Saraswoti calls out from her yard, which is about level with me when I’m squatting on the roof like a possessed gargoyle.

“Whatcha doin’ Laura?”

“Unwrapping the house.”

“It was stronger in the wrapping!” (Aamaa from the yard)

“It says ‘remove this plastic’ right here on the plastic!” (Me from roof)

“HHHOOOOOOOOONNNNNNNNKKKKKKKKKKK.” (Plastic)

“Aamaa, Laura’s unwrapping the house?” (Saraswoti, pot-stirring)

“Laura, whatcha doin?” (Saano-didi’s husband wanders in to the yard)

“She’s taking off that nice plastic!” (Aamaa to Saano didi’s husband)

“I didn’t think it looked bad.” (Saano didi’s husband)

“It looks crazy!” (Me to Saano didi’s husband)

“Giggling hysterically” (Saraswoti)

“I started taking it off yesterday and then told Aamaa to leave it on….It’s stronger this way?” (Saano didi’s husband, pot stirring but also unsure what’s real anyway)

“HHHHOOOOOOOONNNNNNNNNNKKKKKKKKKKKKKKK”

“Pascal! Get my camera and take a video will you?”

*

 

Wanderlust, with “Trespassing!”

 

So the other day, a friend posted a Luftansa ad on Facebook with the caption, “this is the Nepal I love!” The post popped up in my feed, although it had nothing to do with me.

I clicked on it. The ad follows a Nepali fashion designer from New York back to Nepal as part of a “wanderlust” ad series by the airline. She goes to familiar places in Kathmandu, and then poses in front of the Annapurna mountains. And then, she eats a meal with some women who start to look very familiar – so familiar that I don’t recognize them in this context. And then, a teenage boy runs off of the roof of a house. His feet patter over the corrugated tin over our kitchen, which I had installed last summer to fix a leak over our cooking fire.

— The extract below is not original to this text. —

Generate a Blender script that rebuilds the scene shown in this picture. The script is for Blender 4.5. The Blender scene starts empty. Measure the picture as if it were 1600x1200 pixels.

THAT’S MY HOUSE!!!! I start yelling. Luftansa decided to make an ad about wanderlust, and out of the ENTIRE GLOBE, they picked MY HOUSE IN NEPAL!!! I watch again. You can see Aamaa sitting right there on the porch with a white towel on her head. Have a look for yourself:

The colors of home – LUFTHANSA?!  I don’t think so!  Aamaa and Bishnu and I painted those colors!!  As my friend Bess says…trespassing!  You guys, this video has well over 3 million views.  Now, next question: who has a friend at Luftansa?  I think we should look in to a new corporate partner, no?